Experts warned those looking to take the bankruptcy route to be aware that it could be very difficult to ever obtain credit again, saying that in many cases, it’s much easier to come to a deal with your creditors.

Investec shelves mortgage lending plan

The question is, what effects could changes to the insolvency and bankruptcy laws could have on the Irish economy? Investec plc (LON:INVR) (OTCMKTS:IVTJF), the South African-owned bank, has just shelved its plans to offer up to €300 million in new Irish mortgages.

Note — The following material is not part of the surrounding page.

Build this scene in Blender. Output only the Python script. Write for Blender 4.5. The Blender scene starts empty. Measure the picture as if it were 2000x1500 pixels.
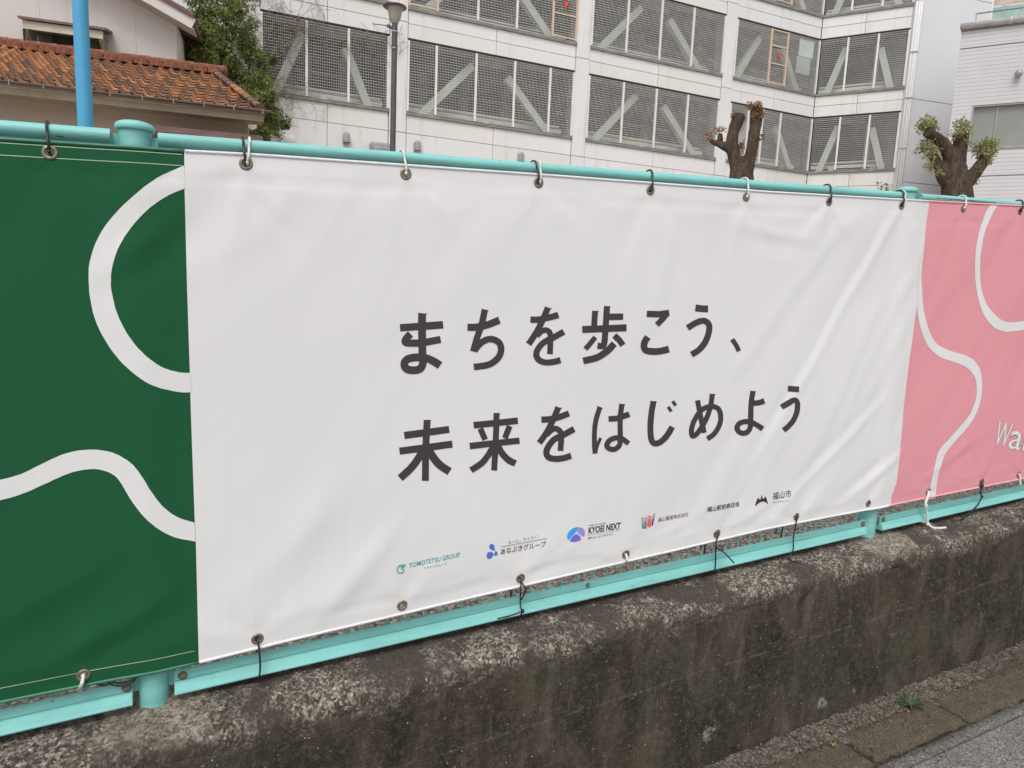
import bpy, bmesh, math, random
import numpy as np
from mathutils import Vector, Matrix, noise
random.seed(7)
S = bpy.context.scene
R = math.radians
# ---------------------------------------------------------------- camera, sky, sun, exposure
EYE = 1.312                                   # eye height over the path beside the wall
RX = Vector((0.90285, -0.42795, 0.04152))     # camera right / down / forward in the world
DN = Vector((-0.02324, -0.145, -0.98916))
FW = Vector((0.42934, 0.89209, -0.14086))
cd = bpy.data.cameras.new('camera'); cam = bpy.data.objects.new('camera', cd); S.collection.objects.link(cam)
rot = Matrix((RX, -DN, -FW)).transposed()
cam.matrix_world = Matrix.Translation((0, 0, EYE)) @ rot.to_4x4()
cd.sensor_fit = 'HORIZONTAL'; cd.sensor_width = 36.0; cd.lens = 36.0 * 1331.84 / 2000.0
cd.clip_start = 0.05; cd.clip_end = 2000
S.camera = cam
SUN_EL, SUN_AZ = 58.0, 215.0                  # azimuth measured from +Y clockwise
w = bpy.data.worlds.new('World'); S.world = w; w.use_nodes = True
nt = w.node_tree; nt.nodes.clear()
sky = nt.nodes.new('ShaderNodeTexSky'); sky.sky_type = 'NISHITA'; sky.sun_disc = False
sky.sun_elevation = R(SUN_EL); sky.sun_rotation = R(SUN_AZ); sky.air_density = 1.0; sky.dust_density = 4.0
hs = nt.nodes.new('ShaderNodeHueSaturation'); hs.inputs['Saturation'].default_value = 0.22
bg = nt.nodes.new('ShaderNodeBackground'); bg.inputs['Strength'].default_value = 0.13
wo = nt.nodes.new('ShaderNodeOutputWorld')
nt.links.new(sky.outputs[0], hs.inputs['Color']); nt.links.new(hs.outputs[0], bg.inputs[0]); nt.links.new(bg.outputs[0], wo.inputs[0])
ld = bpy.data.lights.new('sun', 'SUN'); ld.energy = 1.25; ld.angle = R(24); ld.color = (1.0, 0.97, 0.93)
lo = bpy.data.objects.new('sun', ld); S.collection.objects.link(lo)
sd = Vector((math.sin(R(SUN_AZ)) * math.cos(R(SUN_EL)), math.cos(R(SUN_AZ)) * math.cos(R(SUN_EL)), math.sin(R(SUN_EL))))
lo.rotation_euler = sd.to_track_quat('Z', 'Y').to_euler(); lo.location = sd * 30
S.view_settings.view_transform = 'Standard'; S.view_settings.look = 'None'
S.view_settings.exposure = 0.34; S.view_settings.gamma = 1.0; S.view_settings.use_curve_mapping = False
S.render.engine = 'CYCLES'

# ---------------------------------------------------------------- helpers
SL = math.tan(R(2.4944))                      # the street climbs to the right
Z0 = EYE
def slope(x): return SL * max(-12.0, min(24.0, x))
def P(u, y, v): return Vector((u, y, v + SL * u + Z0))       # street frame: along, away, height from the eye
def at(x, y, z):                              # a point z metres in front of the camera
    return Vector((0, 0, EYE)) + (RX * (x - 1000) + DN * (y - 750) + FW * 1331.84) * (z / 1331.84)
def tag(o, label=None, cat=None, group=None, kind=None):
    if label: o['label'] = label
    if cat: o['category'] = cat
    if group: o['group'] = group
    if kind: o['kind'] = kind
    return o
def empty(name, loc=(0, 0, 0)):
    o = bpy.data.objects.new(name, None); o.location = loc; o.empty_display_size = .1; S.collection.objects.link(o); return o
def link(name, me, parent=None, loc=None):
    o = bpy.data.objects.new(name, me); S.collection.objects.link(o)
    if loc is not None: o.location = loc
    if parent is not None:
        o.parent = parent
        pw = Vector((0, 0, 0)); q = parent
        while q is not None: pw += Vector(q.location); q = q.parent
        o.location = Vector(o.location) - pw
    return o
class MB:
    def __init__(s): s.v = []; s.f = []; s.m = []; s.uv = None
    def add(s, vs, fs, mi=0):
        n = len(s.v); s.v += [tuple(p) for p in vs]; s.f += [tuple(i + n for i in f) for f in fs]; s.m += [mi] * len(fs)
    def box(s, o, ax, ay, az, mi=0):          # corner + three edge vectors
        o, ax, ay, az = map(Vector, (o, ax, ay, az))
        if ax.cross(ay).dot(az) < 0: ax, ay = ay, ax
        p = [o, o + ax, o + ax + ay, o + ay]; p += [q + az for q in p]
        s.add(p, [(3, 2, 1, 0), (4, 5, 6, 7), (0, 1, 5, 4), (1, 2, 6, 5), (2, 3, 7, 6), (3, 0, 4, 7)], mi)
    def beam(s, a, b, w1, w2, side, mi=0):    # square bar from a to b
        a, b = Vector(a), Vector(b); t = (b - a).normalized(); sd = Vector(side); sd = (sd - t * sd.dot(t)).normalized(); n = t.cross(sd)
        s.box(a - sd * w1 / 2 - n * w2 / 2, b - a, sd * w1, n * w2, mi)
    def tube(s, pts, r, n=8, cap=True, mi=0, rs=None, flat=1.0):
        pts = [Vector(p) for p in pts]; N = len(pts); ref = Vector((0.13, 0.2, 1))
        rings = []
        T0 = None
        for i, p in enumerate(pts):
            t = (pts[min(i + 1, N - 1)] - pts[max(i - 1, 0)])
            t = t.normalized() if t.length > 1e-9 else Vector((0, 0, 1))
            if T0 is None: a = t.orthogonal().normalized() if abs(t.dot(ref.normalized())) > .95 else ref.cross(t).normalized()
            else:
                a = (A0 - t * A0.dot(t)); a = a.normalized() if a.length > 1e-6 else t.orthogonal().normalized()
            T0 = t; A0 = a; b = t.cross(a); rr = rs[i] if rs else r
            rings.append([p + (a * math.cos(2 * math.pi * k / n) + b * math.sin(2 * math.pi * k / n) * flat) * rr for k in range(n)])
        vs = [q for rg in rings for q in rg]; fs = []
        for i in range(N - 1):
            for k in range(n):
                fs.append((i * n + k, i * n + (k + 1) % n, (i + 1) * n + (k + 1) % n, (i + 1) * n + k))
        if cap: fs.append(tuple(range(n - 1, -1, -1))); fs.append(tuple((N - 1) * n + k for k in range(n)))
        s.add(vs, fs, mi)
    def build(s, name, mats, parent=None, smooth=False, loc=None, auto=None):
        me = bpy.data.meshes.new(name)
        o0 = Vector(loc) if loc is not None else Vector((0, 0, 0))
        me.from_pydata([tuple(Vector(p) - o0) for p in s.v], [], s.f)
        for m in (mats if isinstance(mats, (list, tuple)) else [mats]): me.materials.append(m)
        if len(set(s.m)) > 1: me.polygons.foreach_set('material_index', s.m)
        if smooth: me.polygons.foreach_set('use_smooth', [True] * len(s.f))
        me.update()
        if auto: me.set_sharp_from_angle(angle=R(auto))
        return link(name, me, parent, o0)
def part(name, m, parent, fn, **k):
    b = MB(); fn(b); return b.build(name, m, parent, **k)

def bevel(o, wd, seg=2, ang=35):
    bm = bmesh.new(); bm.from_mesh(o.data)
    es = [e for e in bm.edges if len(e.link_faces) == 2 and e.calc_face_angle(0) > R(ang)]
    bmesh.ops.bevel(bm, geom=es, offset=wd, segments=seg, affect='EDGES', profile=.5)
    bm.to_mesh(o.data); bm.free(); o.data.polygons.foreach_set('use_smooth', [True] * len(o.data.polygons)); o.data.set_sharp_from_angle(angle=R(40))
    return o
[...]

The CEO of Investec, Michael Cullen, has said that the company views the Irish mortgage market as increasingly uncertain because of changes to repossession and insolvency laws; specifically, that the changes make it harder for banks to repossess properties if they are Personal Dwelling House (PDH) loans.

Cullen said that Investec was still interested in entering the market but was concerned what would happen if the loans went bad.

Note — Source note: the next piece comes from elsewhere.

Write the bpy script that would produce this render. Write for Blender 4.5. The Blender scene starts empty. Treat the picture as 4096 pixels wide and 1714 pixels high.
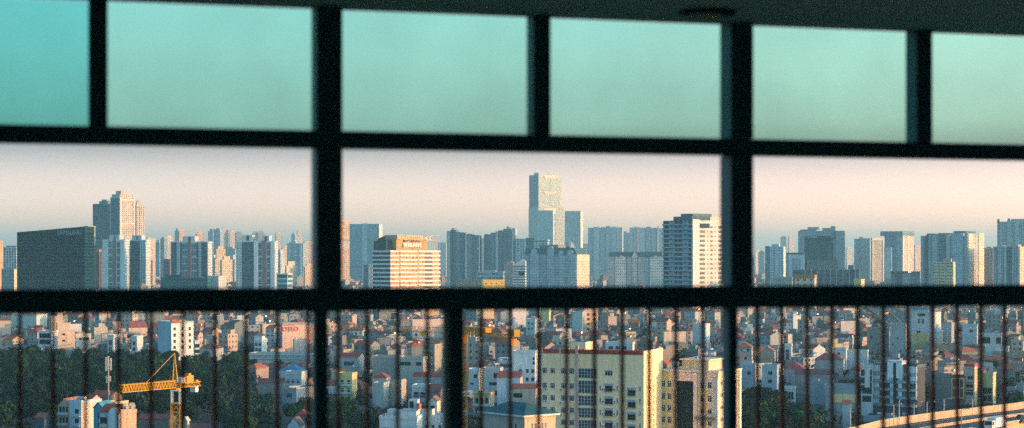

Many believe that Cullen’s decision could have been influenced by the subject of strategic defaulters. Recent statistics from the banks show that currently as many as one in five mortgage holders behind with payments are strategic defaulters.

Poor market conditions

It’s a blow to homeowners and those looking to get on the property ladder. The mortgage market has shriveled with the exit of institutions such as Halifax/Royal Bank of Scotland Group plc (ADR) (NYSE:RBS) (LON:RBS), Irish Nationwide, Danske Bank A/S (CPH:DANSKE) (OTCMKTS:DNSKY) and Rabobank’s ACC. A bank levy introduced by the Finance Minister, Michael Noonan, has also made the sector less attractive.

Investec plc (LON:INVR) (OTCMKTS:IVTJF) would have been the first new lender in the Irish market since the start of the financial crisis in 2008 and had indicated that it was prepared to offer low priced variable rate mortgages based on income, rather than traditional loan to value metrics.

Investec plc (LON:INVR) (OTCMKTS:IVTJF) already has a presence in the Irish market with its stockbroking offering and the Irish balance sheet is not hindered by loss making tracker mortgages, so it could conceivably compete on rates offered by state-controlled lenders such as Permanent TSB Group (OTCMKTS:ILPMY) and Allied Irish Banks PLC (ADR) (OTCMKTS:AIBYY). These are mandated to lend at government-imposed levels, often lower than privately owned rivals.